Quatrième tableau. Pour cause de proclamation de l’austérité, l’inspection des aliments et les visites-surprises dans les restaurants se feront au mieux par téléphone, du moins sur la Basse-Côte-Nord. Faut-il que cette région-là goûte encore plus à la misère ? Le bon vieux temps revient peut-être. Au début des années 1970, les libéraux de Robert Bourassa avaient dû avaler le scandale de la viande avariée : un témoin de la Commission d’enquête sur le crime organisé affirmait avoir recyclé plus de 400 000 livres de chairs impropres à la consommation pour les revendre à la population et financer parfois des élections.

Cinquième tableau, présenté cette fois du côté de la rivière des Outaouais. Faute de la peine de mort, la prison à vie est désormais envisagée comme son supplétif. Qu’il existe déjà dans notre système des modulations pour établir des distinctions entre les tueurs en série, les délinquants dangereux et les criminels d’autres types, les conservateurs n’en ont que faire : ferme, la prison le sera pour tous. L’Université de Montréal et le King’s College de Londres reconfirment pourtant que les psychopathes — 20 % de la population carcérale — ne réagissent pas aux punitions. Peu importe : pour soulager les poids qui pèsent sur le monde social, les populistes préfèrent les raisonnements légers.

Une haute vague sécuritaire emporte tout, y compris le jugement que l’on prête à Justin Trudeau. Bel ignorant de l’histoire de son parti, celui-ci ne s’insurge pas contre la volonté des conservateurs de faire en sorte de fermer les prisons à double tour sans distinction. Tout porte à croire, hélas, que les hauts taux d’intérêt manifestés à l’égard de Justin Trudeau ne tomberont jamais assez bas pour qu’il puisse rembourser le prix de pareilles bêtises.

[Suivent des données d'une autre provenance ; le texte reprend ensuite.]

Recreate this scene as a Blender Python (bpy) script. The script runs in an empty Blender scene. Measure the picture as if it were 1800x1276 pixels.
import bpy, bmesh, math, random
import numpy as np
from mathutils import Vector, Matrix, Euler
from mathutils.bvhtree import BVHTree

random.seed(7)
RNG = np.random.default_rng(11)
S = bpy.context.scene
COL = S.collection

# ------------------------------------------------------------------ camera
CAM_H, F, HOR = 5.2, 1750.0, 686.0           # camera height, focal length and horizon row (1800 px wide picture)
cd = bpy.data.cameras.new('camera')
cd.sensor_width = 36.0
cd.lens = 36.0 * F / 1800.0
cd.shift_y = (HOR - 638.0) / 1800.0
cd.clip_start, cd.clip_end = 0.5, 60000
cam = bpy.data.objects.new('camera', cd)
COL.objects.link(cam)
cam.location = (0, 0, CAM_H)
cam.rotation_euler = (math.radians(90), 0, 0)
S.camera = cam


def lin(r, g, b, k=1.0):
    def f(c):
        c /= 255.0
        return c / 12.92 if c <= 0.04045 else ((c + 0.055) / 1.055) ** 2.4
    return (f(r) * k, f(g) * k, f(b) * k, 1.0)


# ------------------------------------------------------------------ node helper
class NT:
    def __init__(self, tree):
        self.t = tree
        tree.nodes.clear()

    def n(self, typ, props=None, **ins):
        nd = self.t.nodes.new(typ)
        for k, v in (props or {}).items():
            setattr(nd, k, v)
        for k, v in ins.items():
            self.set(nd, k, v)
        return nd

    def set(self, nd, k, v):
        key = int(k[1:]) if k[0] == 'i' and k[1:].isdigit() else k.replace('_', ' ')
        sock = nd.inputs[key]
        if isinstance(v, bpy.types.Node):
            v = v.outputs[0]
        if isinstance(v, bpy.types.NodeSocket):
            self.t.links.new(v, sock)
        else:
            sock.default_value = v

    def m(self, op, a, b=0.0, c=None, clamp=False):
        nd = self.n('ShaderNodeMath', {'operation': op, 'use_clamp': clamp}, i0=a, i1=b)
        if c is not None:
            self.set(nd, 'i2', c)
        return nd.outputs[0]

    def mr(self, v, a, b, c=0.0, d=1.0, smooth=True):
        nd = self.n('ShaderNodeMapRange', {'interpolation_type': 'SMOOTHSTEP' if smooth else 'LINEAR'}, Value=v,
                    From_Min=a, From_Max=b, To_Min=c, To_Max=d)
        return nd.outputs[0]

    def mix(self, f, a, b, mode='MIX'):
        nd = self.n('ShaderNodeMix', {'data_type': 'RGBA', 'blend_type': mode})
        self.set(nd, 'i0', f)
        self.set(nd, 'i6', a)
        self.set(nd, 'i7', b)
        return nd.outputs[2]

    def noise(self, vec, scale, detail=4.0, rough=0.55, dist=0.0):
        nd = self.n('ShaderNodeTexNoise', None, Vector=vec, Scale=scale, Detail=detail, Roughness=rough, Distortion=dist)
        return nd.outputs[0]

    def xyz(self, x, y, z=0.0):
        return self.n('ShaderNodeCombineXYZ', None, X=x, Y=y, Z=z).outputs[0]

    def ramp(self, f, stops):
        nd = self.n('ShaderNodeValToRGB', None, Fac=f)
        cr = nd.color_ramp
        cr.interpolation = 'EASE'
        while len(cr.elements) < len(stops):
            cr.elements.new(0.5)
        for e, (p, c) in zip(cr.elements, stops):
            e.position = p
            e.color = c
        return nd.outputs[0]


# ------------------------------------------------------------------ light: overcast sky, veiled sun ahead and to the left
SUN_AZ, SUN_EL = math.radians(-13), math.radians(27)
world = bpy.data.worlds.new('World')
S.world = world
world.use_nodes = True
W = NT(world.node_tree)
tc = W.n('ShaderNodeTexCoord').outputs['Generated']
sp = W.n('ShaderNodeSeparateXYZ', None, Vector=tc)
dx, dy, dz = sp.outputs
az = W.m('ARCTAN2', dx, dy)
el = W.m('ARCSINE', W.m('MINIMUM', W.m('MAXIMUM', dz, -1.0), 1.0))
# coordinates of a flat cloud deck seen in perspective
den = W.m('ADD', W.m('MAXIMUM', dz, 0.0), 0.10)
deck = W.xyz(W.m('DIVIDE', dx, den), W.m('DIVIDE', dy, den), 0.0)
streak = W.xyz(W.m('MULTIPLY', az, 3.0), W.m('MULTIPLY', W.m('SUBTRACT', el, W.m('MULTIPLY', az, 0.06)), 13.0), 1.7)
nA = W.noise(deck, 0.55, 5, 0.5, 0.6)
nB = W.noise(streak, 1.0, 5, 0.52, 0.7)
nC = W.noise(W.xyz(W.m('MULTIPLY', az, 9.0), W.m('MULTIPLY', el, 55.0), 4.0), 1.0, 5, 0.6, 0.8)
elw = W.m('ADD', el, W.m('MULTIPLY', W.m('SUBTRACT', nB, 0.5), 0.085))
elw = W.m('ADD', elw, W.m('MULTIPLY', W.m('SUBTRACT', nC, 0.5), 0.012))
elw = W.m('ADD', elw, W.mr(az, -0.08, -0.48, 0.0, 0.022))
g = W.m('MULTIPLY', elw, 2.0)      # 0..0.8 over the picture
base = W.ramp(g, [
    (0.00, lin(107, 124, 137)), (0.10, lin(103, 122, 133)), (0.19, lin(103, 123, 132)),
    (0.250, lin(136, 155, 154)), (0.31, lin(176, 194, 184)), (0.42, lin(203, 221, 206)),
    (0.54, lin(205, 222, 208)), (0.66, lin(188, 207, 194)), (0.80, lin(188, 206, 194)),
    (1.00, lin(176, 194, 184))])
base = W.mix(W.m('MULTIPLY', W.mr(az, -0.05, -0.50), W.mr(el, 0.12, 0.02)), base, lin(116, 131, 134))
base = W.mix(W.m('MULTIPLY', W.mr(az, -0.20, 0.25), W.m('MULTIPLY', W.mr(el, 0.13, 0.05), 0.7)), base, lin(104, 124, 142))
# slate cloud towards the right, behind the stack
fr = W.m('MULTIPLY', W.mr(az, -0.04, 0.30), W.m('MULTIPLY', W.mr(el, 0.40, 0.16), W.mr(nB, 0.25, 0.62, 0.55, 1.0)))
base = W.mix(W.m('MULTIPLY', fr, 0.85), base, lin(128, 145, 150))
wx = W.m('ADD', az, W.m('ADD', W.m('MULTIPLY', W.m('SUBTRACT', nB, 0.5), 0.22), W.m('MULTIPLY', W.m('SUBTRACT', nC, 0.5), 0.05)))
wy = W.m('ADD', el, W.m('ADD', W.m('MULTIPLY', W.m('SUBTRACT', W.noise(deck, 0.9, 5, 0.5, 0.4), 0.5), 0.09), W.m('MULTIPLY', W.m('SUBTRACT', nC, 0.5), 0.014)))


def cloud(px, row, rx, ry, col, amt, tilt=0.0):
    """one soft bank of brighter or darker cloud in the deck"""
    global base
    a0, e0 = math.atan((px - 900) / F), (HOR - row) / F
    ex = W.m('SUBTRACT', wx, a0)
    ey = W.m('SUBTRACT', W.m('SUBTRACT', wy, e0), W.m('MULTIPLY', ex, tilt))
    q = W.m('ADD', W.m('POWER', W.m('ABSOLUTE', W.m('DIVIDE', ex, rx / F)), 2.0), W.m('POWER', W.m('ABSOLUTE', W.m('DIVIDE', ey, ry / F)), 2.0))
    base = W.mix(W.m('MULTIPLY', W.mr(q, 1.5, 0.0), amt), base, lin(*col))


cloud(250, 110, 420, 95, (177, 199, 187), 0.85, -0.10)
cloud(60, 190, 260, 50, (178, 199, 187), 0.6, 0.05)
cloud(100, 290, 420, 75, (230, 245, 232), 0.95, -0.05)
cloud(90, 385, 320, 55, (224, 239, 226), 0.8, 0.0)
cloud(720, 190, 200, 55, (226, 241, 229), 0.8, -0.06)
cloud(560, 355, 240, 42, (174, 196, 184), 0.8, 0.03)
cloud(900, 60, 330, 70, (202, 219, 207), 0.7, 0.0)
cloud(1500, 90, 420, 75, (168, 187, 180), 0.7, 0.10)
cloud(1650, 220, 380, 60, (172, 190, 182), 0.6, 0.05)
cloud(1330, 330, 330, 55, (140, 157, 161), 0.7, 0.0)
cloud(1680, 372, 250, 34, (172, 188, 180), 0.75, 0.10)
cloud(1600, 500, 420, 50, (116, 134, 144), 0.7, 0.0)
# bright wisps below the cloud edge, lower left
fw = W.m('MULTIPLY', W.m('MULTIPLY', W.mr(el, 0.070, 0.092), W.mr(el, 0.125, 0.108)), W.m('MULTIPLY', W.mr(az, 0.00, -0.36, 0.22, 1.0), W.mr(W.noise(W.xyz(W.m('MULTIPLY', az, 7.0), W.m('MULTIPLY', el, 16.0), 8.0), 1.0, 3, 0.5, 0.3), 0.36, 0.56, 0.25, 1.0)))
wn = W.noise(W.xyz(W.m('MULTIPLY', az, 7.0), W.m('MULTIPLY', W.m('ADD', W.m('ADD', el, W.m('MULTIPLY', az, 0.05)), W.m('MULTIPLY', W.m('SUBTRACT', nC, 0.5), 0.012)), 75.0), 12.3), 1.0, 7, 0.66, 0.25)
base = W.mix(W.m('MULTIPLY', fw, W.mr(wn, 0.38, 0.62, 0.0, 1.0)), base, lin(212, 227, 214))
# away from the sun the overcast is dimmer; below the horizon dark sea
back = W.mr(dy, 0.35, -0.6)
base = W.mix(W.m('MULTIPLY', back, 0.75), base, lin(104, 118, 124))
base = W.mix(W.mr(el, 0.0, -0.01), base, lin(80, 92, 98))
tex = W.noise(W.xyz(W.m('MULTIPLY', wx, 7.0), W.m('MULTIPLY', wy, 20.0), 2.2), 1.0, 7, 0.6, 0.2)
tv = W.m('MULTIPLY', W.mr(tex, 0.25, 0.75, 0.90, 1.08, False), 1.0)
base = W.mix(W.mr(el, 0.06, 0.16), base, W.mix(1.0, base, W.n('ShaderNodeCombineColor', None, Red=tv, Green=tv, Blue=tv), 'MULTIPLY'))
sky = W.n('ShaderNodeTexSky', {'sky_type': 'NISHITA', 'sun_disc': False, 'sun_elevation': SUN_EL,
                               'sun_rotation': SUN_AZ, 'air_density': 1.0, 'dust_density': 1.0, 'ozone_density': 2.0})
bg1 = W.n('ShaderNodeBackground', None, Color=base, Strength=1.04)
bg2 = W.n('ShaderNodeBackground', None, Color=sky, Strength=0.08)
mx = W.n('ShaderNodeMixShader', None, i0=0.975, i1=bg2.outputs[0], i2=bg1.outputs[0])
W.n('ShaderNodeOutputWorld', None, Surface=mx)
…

Sixième tableau. Les conservateurs abandonnent l’idée de lutter pour favoriser l’égalité et se lancent à fond dans le durcissement des tensions. Il faut lutter par tous les moyens, plaident-ils, contre ce « grand mal » qui « descend sur la planète ». Les voici donc à idéaliser des services secrets qui auront désormais champ libre pour moissonner où ils veulent. « Ceux qui abandonnent la liberté pour la sécurité n’auront et ne mériteront ni l’une ni l’autre », disait à raison Benjamin Franklin.

Les dominations dont nous connaissons déjà les parfums nauséabonds se renforcent. Elles fusionnent dans un grand carambolage des idées humanistes sur lesquelles piétinent désormais quelques insectes décomplexés. Devant cette démolition générale qui est en train de s’opérer chez nous, il faut savoir choisir ce qui mérite d’être sauvé et défendu, et l’affirmer haut et fort au plus vite.

Avez-vous remarqué que les insultes pleuvent sur les Couillard et les Harper de ce monde sans guère arriver à leur tenir dessus ? C’est bien la preuve que les insultes ne suffisent pas, loin de là. Les charges sérieuses s’accumulent néanmoins depuis un moment et s’empilent à leurs pieds. Si bien qu’avec le temps, le niveau général finira bien par monter assez haut pour les submerger et emporter leurs idées au loin. Enfin.